Once again I learn that there is a huge difference between seeing a real photographic print, big and properly lit, and seeing even a good reproduction in a book. The museum had the book of the show for sale, which even included some very impressive pictures that weren’t in the show, but the ones that were looked so flat and lifeless in a book compared to the “real thing” on the gallery wall that I didn’t bother. (As usual, there’s a good chance I probably will buy the book in a few months time when I see it somewhere remaindered, and my memories of what the “real thing” looked like have faded)

When you’re a parent of a small child you learn to be very assertive about needing and taking time for yourself. I was in town with my son, shopping for my wife’s birthday present, when I saw that this exhibition was on. Hmm. Good photo exhibition. I’m going. And although I would much prefer to go with my wife than alone, there’s no way I’m willing to try to look at something like that with a three year old in tow. My wife is away on business this week, so I decided I was entitled to a bit of preemptive battery charging before three days as a single dad and awarded myself Sunday morning off from husband-and-father duties.

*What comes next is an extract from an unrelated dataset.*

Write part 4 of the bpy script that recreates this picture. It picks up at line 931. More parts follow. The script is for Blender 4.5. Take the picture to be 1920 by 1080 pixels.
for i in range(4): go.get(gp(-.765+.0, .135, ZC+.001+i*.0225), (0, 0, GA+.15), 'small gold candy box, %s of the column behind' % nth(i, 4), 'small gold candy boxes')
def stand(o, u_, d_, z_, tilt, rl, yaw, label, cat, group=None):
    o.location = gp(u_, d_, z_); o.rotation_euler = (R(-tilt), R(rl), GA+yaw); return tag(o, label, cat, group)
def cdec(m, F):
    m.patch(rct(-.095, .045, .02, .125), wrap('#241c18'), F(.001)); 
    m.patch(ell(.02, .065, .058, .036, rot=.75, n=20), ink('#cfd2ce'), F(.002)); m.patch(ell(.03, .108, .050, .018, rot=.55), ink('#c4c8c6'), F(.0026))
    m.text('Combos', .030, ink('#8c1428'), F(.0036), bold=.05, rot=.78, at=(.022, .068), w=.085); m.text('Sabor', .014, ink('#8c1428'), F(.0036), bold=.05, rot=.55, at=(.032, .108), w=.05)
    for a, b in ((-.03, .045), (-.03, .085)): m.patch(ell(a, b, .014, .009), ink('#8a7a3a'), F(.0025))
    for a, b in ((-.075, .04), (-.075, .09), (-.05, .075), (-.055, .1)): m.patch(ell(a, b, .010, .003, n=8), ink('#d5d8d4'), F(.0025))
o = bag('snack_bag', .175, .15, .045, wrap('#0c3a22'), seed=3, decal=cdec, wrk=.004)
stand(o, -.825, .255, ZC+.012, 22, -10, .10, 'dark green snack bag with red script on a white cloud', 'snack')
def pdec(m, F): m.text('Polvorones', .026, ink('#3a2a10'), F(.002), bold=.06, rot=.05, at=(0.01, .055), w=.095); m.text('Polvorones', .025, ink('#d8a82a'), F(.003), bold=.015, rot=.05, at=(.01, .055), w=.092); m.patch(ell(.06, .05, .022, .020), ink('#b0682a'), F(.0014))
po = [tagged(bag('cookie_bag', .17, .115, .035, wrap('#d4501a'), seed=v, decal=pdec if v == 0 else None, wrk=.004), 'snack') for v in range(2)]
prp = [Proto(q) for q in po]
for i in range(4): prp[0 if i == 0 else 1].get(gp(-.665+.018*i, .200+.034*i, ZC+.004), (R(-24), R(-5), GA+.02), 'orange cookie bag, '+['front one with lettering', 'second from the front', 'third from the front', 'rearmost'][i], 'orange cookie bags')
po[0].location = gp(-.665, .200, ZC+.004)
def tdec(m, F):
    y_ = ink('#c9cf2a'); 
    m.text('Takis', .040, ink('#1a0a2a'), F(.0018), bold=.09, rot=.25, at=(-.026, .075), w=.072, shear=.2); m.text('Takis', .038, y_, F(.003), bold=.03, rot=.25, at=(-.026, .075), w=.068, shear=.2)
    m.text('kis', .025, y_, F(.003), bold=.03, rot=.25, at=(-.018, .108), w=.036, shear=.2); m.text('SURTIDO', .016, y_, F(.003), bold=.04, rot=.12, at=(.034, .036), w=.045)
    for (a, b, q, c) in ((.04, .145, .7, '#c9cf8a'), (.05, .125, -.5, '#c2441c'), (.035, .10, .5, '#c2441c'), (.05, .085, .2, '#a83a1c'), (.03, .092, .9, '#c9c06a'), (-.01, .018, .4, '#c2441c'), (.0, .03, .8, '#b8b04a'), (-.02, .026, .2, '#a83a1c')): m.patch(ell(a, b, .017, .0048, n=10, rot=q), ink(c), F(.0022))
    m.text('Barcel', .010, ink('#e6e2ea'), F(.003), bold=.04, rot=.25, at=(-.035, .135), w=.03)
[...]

Only a couple of hours though, so: into the museum. Straight to the photos, glancing neither to the left nor to the right at other exhibits. Look at photos. Museum coffee shop looks tempting afterwards, but if I do then I won’t have time for yoga practice before my friend’s birthday party in the afternoon. (Nearly all my [remaining] friends have small children too, so social events tend to start early) So no coffee: straight home, mat out, practice.

Arrived home to find the rest of my family limping around complaining about their bruised backs having had a huge sledge crash. Shit happens.